Fiio CP-13: the best of a bad situation
Cassettes have been out of the lime light for a while, so how's this attampt at reviving it?
Nostalgia has not been kind to the cassette. No one seems to have fond memories of them and it’s easy to see why. They hissed, they jammed, they died if they got near a magnet. But now that we are in an era where algorithms and AI drive music consumption (and in the worst instances, create it) I and many others are reassessing old media formats.
After the cultural victory of the Hipster in the mid-2010s vinyl has taken the spot as the best selling physical media format in the West. In Japan, CDs remain a popular format only recently surpassed by streaming.
But it stands to reason that these formats survive as they have clear subjective and objective advantages. Cassettes however, have basically no advantages. The only memory I have of using cassettes as a young child was them breaking. Now admittedly, a ham handed five year old nitwit can usually find a way to break anything, but I was not alone. Even nitwit adults found their machines eating their tapes.
Enter: 80s nostalgia
Say what you will about the show Stranger Things, people certainly watched it. And it was this Silent Hill for stupid people that acted as the harbinger or 80s nostalgia. This also coincided with a huge boom in the populatiry of 80s music (or more so, modern music that shounds like what Gen Z thought the 80s sounded like). So with that cultural background, why not give cassettes a go?ctual
Then came the issue of actually finding a player. The first thing to know is that almost all cassette players operate with a rubber drive belt, and these belts are never long for this earth.
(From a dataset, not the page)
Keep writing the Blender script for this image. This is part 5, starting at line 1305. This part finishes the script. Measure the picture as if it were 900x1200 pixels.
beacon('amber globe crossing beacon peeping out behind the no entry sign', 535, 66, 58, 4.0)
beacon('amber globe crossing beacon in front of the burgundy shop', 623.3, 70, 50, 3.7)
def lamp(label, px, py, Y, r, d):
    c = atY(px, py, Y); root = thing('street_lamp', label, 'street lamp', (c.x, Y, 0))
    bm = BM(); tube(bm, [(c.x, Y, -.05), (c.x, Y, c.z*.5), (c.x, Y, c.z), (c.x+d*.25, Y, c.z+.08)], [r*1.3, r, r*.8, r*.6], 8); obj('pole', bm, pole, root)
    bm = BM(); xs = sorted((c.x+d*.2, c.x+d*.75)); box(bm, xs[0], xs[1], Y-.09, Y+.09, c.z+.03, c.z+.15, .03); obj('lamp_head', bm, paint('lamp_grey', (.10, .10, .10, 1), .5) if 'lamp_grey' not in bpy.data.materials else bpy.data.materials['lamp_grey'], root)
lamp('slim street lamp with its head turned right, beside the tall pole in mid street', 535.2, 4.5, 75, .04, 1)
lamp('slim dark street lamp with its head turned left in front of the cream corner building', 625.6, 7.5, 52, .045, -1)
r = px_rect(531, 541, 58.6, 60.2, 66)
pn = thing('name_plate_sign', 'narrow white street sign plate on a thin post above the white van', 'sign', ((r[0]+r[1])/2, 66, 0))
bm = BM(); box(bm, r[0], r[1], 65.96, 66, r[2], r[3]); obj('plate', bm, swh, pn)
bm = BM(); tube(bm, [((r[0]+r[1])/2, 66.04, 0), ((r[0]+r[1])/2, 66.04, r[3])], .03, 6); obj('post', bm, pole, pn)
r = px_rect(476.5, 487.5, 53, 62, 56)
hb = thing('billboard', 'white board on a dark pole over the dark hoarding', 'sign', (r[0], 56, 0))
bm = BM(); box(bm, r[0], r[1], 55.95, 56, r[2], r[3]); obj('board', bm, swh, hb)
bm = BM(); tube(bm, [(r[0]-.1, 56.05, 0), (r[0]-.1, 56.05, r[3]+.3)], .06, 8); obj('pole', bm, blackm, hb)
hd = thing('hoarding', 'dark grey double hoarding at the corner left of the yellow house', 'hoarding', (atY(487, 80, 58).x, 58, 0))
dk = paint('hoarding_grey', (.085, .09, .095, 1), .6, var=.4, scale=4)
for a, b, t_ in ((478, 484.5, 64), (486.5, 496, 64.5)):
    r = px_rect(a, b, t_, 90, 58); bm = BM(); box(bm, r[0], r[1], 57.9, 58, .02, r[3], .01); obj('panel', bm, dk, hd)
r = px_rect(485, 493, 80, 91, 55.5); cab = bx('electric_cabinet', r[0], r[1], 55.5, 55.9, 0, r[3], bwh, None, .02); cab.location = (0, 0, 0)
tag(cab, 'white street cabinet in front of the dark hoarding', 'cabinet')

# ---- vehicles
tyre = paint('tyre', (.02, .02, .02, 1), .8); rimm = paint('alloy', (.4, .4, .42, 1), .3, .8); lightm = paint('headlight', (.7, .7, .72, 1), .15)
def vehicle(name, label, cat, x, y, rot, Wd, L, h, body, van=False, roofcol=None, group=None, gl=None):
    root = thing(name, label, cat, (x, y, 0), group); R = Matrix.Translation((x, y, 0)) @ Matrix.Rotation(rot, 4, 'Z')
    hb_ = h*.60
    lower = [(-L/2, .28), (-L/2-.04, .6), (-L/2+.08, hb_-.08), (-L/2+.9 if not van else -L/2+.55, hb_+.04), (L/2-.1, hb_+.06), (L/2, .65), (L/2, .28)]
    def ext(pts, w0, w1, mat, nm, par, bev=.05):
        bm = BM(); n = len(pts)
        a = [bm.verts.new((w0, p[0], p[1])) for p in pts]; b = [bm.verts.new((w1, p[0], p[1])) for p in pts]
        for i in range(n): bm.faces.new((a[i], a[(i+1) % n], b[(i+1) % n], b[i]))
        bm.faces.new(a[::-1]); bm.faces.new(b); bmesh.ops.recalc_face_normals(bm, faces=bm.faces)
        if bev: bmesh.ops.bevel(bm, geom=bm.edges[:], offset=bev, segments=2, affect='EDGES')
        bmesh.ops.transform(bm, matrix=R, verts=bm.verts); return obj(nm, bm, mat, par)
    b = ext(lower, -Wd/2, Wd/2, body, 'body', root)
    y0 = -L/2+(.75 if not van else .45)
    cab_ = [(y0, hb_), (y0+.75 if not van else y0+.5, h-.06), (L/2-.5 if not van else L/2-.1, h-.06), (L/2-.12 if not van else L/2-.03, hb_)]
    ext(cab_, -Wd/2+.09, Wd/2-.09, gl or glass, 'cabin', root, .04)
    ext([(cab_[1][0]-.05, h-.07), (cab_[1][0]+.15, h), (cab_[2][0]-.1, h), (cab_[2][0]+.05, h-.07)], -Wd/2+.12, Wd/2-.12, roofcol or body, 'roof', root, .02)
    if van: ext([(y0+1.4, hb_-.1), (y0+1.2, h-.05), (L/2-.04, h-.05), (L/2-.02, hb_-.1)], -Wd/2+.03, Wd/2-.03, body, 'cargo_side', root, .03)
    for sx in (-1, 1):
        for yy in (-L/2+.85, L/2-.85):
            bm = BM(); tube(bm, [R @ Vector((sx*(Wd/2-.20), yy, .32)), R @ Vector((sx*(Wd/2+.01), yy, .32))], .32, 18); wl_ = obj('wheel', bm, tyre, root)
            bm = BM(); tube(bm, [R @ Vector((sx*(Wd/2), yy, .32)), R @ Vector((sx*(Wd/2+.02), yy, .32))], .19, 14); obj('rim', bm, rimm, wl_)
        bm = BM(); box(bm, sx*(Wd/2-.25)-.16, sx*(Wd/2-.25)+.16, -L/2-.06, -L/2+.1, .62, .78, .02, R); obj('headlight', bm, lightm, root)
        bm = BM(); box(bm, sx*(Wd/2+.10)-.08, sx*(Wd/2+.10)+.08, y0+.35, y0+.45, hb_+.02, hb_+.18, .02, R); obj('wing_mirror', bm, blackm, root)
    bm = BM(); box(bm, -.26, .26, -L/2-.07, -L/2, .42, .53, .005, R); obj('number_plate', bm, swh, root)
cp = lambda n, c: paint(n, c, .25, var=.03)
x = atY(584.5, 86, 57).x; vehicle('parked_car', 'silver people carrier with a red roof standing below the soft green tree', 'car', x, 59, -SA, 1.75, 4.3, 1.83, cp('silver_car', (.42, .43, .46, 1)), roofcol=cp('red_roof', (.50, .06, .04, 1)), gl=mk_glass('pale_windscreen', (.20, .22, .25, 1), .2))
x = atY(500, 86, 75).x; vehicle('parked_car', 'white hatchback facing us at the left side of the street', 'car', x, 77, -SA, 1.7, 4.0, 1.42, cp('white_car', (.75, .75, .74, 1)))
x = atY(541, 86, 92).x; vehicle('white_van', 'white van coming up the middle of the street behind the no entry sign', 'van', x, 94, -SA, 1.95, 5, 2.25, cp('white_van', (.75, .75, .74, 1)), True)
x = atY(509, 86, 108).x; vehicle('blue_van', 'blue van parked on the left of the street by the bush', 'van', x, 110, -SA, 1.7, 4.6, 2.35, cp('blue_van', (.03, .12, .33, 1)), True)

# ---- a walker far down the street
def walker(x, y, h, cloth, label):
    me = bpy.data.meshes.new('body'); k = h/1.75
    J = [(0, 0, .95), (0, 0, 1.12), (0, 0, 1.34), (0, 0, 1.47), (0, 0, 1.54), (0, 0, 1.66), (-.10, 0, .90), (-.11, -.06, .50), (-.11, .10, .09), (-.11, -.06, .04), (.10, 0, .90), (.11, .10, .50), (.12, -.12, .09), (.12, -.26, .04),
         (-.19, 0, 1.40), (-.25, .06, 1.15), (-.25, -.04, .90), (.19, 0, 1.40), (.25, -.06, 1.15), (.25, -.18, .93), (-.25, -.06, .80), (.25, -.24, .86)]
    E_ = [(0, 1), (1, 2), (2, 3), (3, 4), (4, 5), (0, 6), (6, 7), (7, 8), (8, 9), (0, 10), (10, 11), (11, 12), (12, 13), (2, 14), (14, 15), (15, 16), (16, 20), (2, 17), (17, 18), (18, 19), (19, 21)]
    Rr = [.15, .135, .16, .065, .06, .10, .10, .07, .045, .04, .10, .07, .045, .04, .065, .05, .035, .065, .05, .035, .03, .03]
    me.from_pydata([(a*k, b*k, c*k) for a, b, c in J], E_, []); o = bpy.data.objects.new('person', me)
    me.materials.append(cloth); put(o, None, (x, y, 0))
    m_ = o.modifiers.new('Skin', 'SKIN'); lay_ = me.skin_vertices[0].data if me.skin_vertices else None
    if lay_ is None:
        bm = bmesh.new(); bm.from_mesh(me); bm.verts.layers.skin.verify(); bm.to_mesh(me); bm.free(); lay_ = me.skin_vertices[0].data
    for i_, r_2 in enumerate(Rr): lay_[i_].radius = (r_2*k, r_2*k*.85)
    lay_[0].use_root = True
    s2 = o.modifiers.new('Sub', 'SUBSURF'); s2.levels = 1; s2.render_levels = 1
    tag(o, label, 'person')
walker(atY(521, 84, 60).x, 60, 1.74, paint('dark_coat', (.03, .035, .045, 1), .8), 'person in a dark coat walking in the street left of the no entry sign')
They snap, stiffen, and decay very quickly. For most people, this ruled out purchasing a classic player like a Sony Walkman. Of course, these belts are trivially easy to replace, but in our modern times of disposable everything, a broken belt often meant a trip to the dump.
So what about modern players? Well, options were slim... and bad. There is only one type of tape mechanism still mass produced today that collectors call the "Tanashit", sorry "Tanashin", named after the company that first produced them. In truth, the mechanism itself is a little ugly, but produced correctly there's really not much to complain about. But note thatI said "produced correctly". With interest in cassettes all dried up, no manufacturer was going to spend good money on a gimmick product. The result is a glut of horrendously unreliable and noisy pieces of crap. It would be better if the Aliexpress vendors would do us a favour and just send these directly to the landfill and save everyone the trouble.
WAR
Ener We Are Rewind (WAR), who wanted to do something about this. Unfortunatly, would could be done, was limited. Cassette simple does not have the production capabilities it once had. Various features once thought mandatory for a decent cassettea player are basically impossible to produce, such as the ability to play chromium oxide tapes, full auto-stop and Dolby noise reduction. The current WAR player dropped in 2023 to polarising responses. Those familiar with older players were disapointed by it's lack of features and Tanashian mechanism (even the higher quality version in the WAR was pretty poor) while new users seemed to enjoy the novelty and found the audio quality good enough. Chinese manufacturer followed up in 2024 with their Fiio CP-13. Fiio has been building a name for itself recently for impressive quality at budget prices, I myself own a CP-13 and their CD transport the DM-13, and I'm fairly pleased with each (but only the DM-13 is really a full feature product). General sentiment seems to be the CP-13 has better sounds quality than the WAR, with no recording abilities, but rally no one should be recording music on a portable device.
The nightmare of old Hi-Fi
For recording purposes I've purchased 2 cassette decks. Both are broken in a manner I'm not able to fix. The first, a Toshiba PC-X10, whose favourite past time is eating tapes due to a broken idler gear (just as an aside, what a fuck up, the idler's ONLY job is to spin there under the capstan's power, this fucking guy couldn't even just do nothing correctly!). The second, a no name Philips set, has a motor that would jam up and make an awful screaching noise. There was, of course, no replacement parts for these devices anymore.
This is, currently, the main barrier to an actual Cassette Culture revival, a decent device. Right now the only way is to take a chance on old stock or buy a subpar-to-awful modern player. For what it's worth, to a person with no skill tinkering with electronics,a CP-13 is probably your best bet. They're also much cheaper than the WAR.
a note on location
a reader from Europe or North America may wondering what exactly I'm talking about when I say the second hand market is weak, please remember I am in Australia, the situation here is not the same. We area very small, very isolated market. Importing from the US is also prohibitivly expensive (I don't care if it's being delivered from Neptune, I'm not paying $400 postage and handling!) Even in the US context, the majority of consumers would accept a product market as unreliable as old audio equipment.